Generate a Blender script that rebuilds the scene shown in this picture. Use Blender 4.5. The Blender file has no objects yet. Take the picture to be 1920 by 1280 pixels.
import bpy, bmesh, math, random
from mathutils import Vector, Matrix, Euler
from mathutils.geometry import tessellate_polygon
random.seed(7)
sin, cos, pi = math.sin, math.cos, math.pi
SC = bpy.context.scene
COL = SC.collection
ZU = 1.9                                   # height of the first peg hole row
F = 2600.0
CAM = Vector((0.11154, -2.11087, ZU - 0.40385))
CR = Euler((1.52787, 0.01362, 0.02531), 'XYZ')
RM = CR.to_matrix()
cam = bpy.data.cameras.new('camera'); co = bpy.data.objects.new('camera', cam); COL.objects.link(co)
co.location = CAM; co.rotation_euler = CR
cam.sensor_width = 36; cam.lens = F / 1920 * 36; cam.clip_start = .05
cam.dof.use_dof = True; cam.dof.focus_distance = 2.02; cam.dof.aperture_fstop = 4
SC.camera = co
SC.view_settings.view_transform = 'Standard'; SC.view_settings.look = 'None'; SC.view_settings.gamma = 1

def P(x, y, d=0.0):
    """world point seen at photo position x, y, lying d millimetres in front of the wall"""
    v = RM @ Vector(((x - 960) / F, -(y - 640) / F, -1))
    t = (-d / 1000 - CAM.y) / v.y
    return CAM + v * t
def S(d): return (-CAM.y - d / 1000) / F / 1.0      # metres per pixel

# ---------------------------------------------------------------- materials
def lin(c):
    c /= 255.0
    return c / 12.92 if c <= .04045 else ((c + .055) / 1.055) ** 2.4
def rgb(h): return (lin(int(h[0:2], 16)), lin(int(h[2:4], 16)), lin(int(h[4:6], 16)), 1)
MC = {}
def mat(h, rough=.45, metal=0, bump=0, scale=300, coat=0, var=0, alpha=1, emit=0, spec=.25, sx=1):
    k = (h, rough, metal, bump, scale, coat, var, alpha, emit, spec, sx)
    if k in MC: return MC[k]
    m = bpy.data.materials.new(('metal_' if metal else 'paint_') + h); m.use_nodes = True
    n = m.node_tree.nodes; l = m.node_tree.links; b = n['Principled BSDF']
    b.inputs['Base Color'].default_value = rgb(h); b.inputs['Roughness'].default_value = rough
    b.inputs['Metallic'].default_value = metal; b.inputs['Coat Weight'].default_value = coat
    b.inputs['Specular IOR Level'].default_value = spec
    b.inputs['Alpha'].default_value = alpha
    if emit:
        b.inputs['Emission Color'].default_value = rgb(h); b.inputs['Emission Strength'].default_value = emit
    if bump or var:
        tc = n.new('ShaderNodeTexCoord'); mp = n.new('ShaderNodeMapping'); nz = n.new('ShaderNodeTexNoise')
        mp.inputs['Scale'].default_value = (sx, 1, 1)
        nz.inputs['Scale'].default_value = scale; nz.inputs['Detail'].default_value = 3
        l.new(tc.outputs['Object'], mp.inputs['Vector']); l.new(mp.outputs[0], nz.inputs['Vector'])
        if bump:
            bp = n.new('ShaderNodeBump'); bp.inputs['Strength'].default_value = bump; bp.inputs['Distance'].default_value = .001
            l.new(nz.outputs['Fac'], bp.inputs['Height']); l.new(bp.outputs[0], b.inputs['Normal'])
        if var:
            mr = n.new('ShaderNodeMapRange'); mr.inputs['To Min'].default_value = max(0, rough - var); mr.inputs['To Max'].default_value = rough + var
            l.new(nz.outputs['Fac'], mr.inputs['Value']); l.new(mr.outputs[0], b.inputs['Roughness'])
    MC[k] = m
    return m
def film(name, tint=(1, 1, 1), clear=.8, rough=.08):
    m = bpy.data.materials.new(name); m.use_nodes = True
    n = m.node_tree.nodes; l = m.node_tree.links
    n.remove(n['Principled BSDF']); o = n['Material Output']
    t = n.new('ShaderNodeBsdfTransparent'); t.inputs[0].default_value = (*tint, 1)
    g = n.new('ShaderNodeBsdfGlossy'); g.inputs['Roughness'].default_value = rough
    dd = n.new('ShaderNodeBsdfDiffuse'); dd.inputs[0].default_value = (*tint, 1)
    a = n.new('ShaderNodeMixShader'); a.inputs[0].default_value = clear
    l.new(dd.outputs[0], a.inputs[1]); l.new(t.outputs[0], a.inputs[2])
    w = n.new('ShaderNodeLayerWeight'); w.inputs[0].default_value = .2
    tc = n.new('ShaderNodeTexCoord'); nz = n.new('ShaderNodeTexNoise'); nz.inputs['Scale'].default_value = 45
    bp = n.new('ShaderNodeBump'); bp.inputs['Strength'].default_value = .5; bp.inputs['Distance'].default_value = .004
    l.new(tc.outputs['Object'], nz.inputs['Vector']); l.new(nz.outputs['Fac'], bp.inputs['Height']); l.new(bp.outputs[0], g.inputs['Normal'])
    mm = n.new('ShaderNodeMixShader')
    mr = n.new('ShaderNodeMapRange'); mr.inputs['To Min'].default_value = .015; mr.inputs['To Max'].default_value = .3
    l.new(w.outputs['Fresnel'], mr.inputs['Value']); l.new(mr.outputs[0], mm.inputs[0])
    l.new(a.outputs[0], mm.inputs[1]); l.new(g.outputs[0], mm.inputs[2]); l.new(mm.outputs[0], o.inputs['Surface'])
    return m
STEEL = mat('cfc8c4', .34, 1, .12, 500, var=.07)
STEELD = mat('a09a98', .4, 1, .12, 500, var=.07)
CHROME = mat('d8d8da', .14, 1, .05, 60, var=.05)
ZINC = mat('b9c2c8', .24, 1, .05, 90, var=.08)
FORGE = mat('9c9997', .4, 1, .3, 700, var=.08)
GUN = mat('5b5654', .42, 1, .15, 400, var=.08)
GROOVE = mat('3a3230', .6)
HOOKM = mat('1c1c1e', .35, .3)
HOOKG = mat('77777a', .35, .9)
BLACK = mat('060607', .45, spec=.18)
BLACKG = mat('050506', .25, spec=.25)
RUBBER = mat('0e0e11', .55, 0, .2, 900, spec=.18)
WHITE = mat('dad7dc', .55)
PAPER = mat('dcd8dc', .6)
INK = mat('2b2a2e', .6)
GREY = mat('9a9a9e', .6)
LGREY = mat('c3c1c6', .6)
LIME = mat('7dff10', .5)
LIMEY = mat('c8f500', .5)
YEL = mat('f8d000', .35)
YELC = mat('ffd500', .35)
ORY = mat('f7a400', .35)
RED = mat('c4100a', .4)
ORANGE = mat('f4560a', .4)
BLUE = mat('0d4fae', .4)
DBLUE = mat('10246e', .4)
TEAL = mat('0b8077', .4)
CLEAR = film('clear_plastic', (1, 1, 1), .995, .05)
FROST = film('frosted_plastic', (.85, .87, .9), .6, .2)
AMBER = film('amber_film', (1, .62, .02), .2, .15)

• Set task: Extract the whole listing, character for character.

• Answer to this exercise:
Generate a Blender script that rebuilds the scene shown in this picture. Use Blender 4.5. The Blender file has no objects yet. Take the picture to be 1920 by 1280 pixels.
import bpy, bmesh, math, random
from mathutils import Vector, Matrix, Euler
from mathutils.geometry import tessellate_polygon
random.seed(7)
sin, cos, pi = math.sin, math.cos, math.pi
SC = bpy.context.scene
COL = SC.collection
ZU = 1.9                                   # height of the first peg hole row
F = 2600.0
CAM = Vector((0.11154, -2.11087, ZU - 0.40385))
CR = Euler((1.52787, 0.01362, 0.02531), 'XYZ')
RM = CR.to_matrix()
cam = bpy.data.cameras.new('camera'); co = bpy.data.objects.new('camera', cam); COL.objects.link(co)
co.location = CAM; co.rotation_euler = CR
cam.sensor_width = 36; cam.lens = F / 1920 * 36; cam.clip_start = .05
cam.dof.use_dof = True; cam.dof.focus_distance = 2.02; cam.dof.aperture_fstop = 4
SC.camera = co
SC.view_settings.view_transform = 'Standard'; SC.view_settings.look = 'None'; SC.view_settings.gamma = 1

def P(x, y, d=0.0):
    """world point seen at photo position x, y, lying d millimetres in front of the wall"""
    v = RM @ Vector(((x - 960) / F, -(y - 640) / F, -1))
    t = (-d / 1000 - CAM.y) / v.y
    return CAM + v * t
def S(d): return (-CAM.y - d / 1000) / F / 1.0      # metres per pixel

# ---------------------------------------------------------------- materials
def lin(c):
    c /= 255.0
    return c / 12.92 if c <= .04045 else ((c + .055) / 1.055) ** 2.4
def rgb(h): return (lin(int(h[0:2], 16)), lin(int(h[2:4], 16)), lin(int(h[4:6], 16)), 1)
MC = {}
def mat(h, rough=.45, metal=0, bump=0, scale=300, coat=0, var=0, alpha=1, emit=0, spec=.25, sx=1):
    k = (h, rough, metal, bump, scale, coat, var, alpha, emit, spec, sx)
    if k in MC: return MC[k]
    m = bpy.data.materials.new(('metal_' if metal else 'paint_') + h); m.use_nodes = True
    n = m.node_tree.nodes; l = m.node_tree.links; b = n['Principled BSDF']
    b.inputs['Base Color'].default_value = rgb(h); b.inputs['Roughness'].default_value = rough
    b.inputs['Metallic'].default_value = metal; b.inputs['Coat Weight'].default_value = coat
    b.inputs['Specular IOR Level'].default_value = spec
    b.inputs['Alpha'].default_value = alpha
    if emit:
        b.inputs['Emission Color'].default_value = rgb(h); b.inputs['Emission Strength'].default_value = emit
    if bump or var:
        tc = n.new('ShaderNodeTexCoord'); mp = n.new('ShaderNodeMapping'); nz = n.new('ShaderNodeTexNoise')
        mp.inputs['Scale'].default_value = (sx, 1, 1)
        nz.inputs['Scale'].default_value = scale; nz.inputs['Detail'].default_value = 3
        l.new(tc.outputs['Object'], mp.inputs['Vector']); l.new(mp.outputs[0], nz.inputs['Vector'])
        if bump:
            bp = n.new('ShaderNodeBump'); bp.inputs['Strength'].default_value = bump; bp.inputs['Distance'].default_value = .001
            l.new(nz.outputs['Fac'], bp.inputs['Height']); l.new(bp.outputs[0], b.inputs['Normal'])
        if var:
            mr = n.new('ShaderNodeMapRange'); mr.inputs['To Min'].default_value = max(0, rough - var); mr.inputs['To Max'].default_value = rough + var
            l.new(nz.outputs['Fac'], mr.inputs['Value']); l.new(mr.outputs[0], b.inputs['Roughness'])
    MC[k] = m
    return m
def film(name, tint=(1, 1, 1), clear=.8, rough=.08):
    m = bpy.data.materials.new(name); m.use_nodes = True
    n = m.node_tree.nodes; l = m.node_tree.links
    n.remove(n['Principled BSDF']); o = n['Material Output']
    t = n.new('ShaderNodeBsdfTransparent'); t.inputs[0].default_value = (*tint, 1)
    g = n.new('ShaderNodeBsdfGlossy'); g.inputs['Roughness'].default_value = rough
    dd = n.new('ShaderNodeBsdfDiffuse'); dd.inputs[0].default_value = (*tint, 1)
    a = n.new('ShaderNodeMixShader'); a.inputs[0].default_value = clear
    l.new(dd.outputs[0], a.inputs[1]); l.new(t.outputs[0], a.inputs[2])
    w = n.new('ShaderNodeLayerWeight'); w.inputs[0].default_value = .2
    tc = n.new('ShaderNodeTexCoord'); nz = n.new('ShaderNodeTexNoise'); nz.inputs['Scale'].default_value = 45
    bp = n.new('ShaderNodeBump'); bp.inputs['Strength'].default_value = .5; bp.inputs['Distance'].default_value = .004
    l.new(tc.outputs['Object'], nz.inputs['Vector']); l.new(nz.outputs['Fac'], bp.inputs['Height']); l.new(bp.outputs[0], g.inputs['Normal'])
    mm = n.new('ShaderNodeMixShader')
    mr = n.new('ShaderNodeMapRange'); mr.inputs['To Min'].default_value = .015; mr.inputs['To Max'].default_value = .3
    l.new(w.outputs['Fresnel'], mr.inputs['Value']); l.new(mr.outputs[0], mm.inputs[0])
    l.new(a.outputs[0], mm.inputs[1]); l.new(g.outputs[0], mm.inputs[2]); l.new(mm.outputs[0], o.inputs['Surface'])
    return m
STEEL = mat('cfc8c4', .34, 1, .12, 500, var=.07)
STEELD = mat('a09a98', .4, 1, .12, 500, var=.07)
CHROME = mat('d8d8da', .14, 1, .05, 60, var=.05)
ZINC = mat('b9c2c8', .24, 1, .05, 90, var=.08)
FORGE = mat('9c9997', .4, 1, .3, 700, var=.08)
GUN = mat('5b5654', .42, 1, .15, 400, var=.08)
GROOVE = mat('3a3230', .6)
HOOKM = mat('1c1c1e', .35, .3)
HOOKG = mat('77777a', .35, .9)
BLACK = mat('060607', .45, spec=.18)
BLACKG = mat('050506', .25, spec=.25)
RUBBER = mat('0e0e11', .55, 0, .2, 900, spec=.18)
WHITE = mat('dad7dc', .55)
PAPER = mat('dcd8dc', .6)
INK = mat('2b2a2e', .6)
GREY = mat('9a9a9e', .6)
LGREY = mat('c3c1c6', .6)
LIME = mat('7dff10', .5)
LIMEY = mat('c8f500', .5)
YEL = mat('f8d000', .35)
YELC = mat('ffd500', .35)
ORY = mat('f7a400', .35)
RED = mat('c4100a', .4)
ORANGE = mat('f4560a', .4)
BLUE = mat('0d4fae', .4)
DBLUE = mat('10246e', .4)
TEAL = mat('0b8077', .4)
CLEAR = film('clear_plastic', (1, 1, 1), .995, .05)
FROST = film('frosted_plastic', (.85, .87, .9), .6, .2)
AMBER = film('amber_film', (1, .62, .02), .2, .15)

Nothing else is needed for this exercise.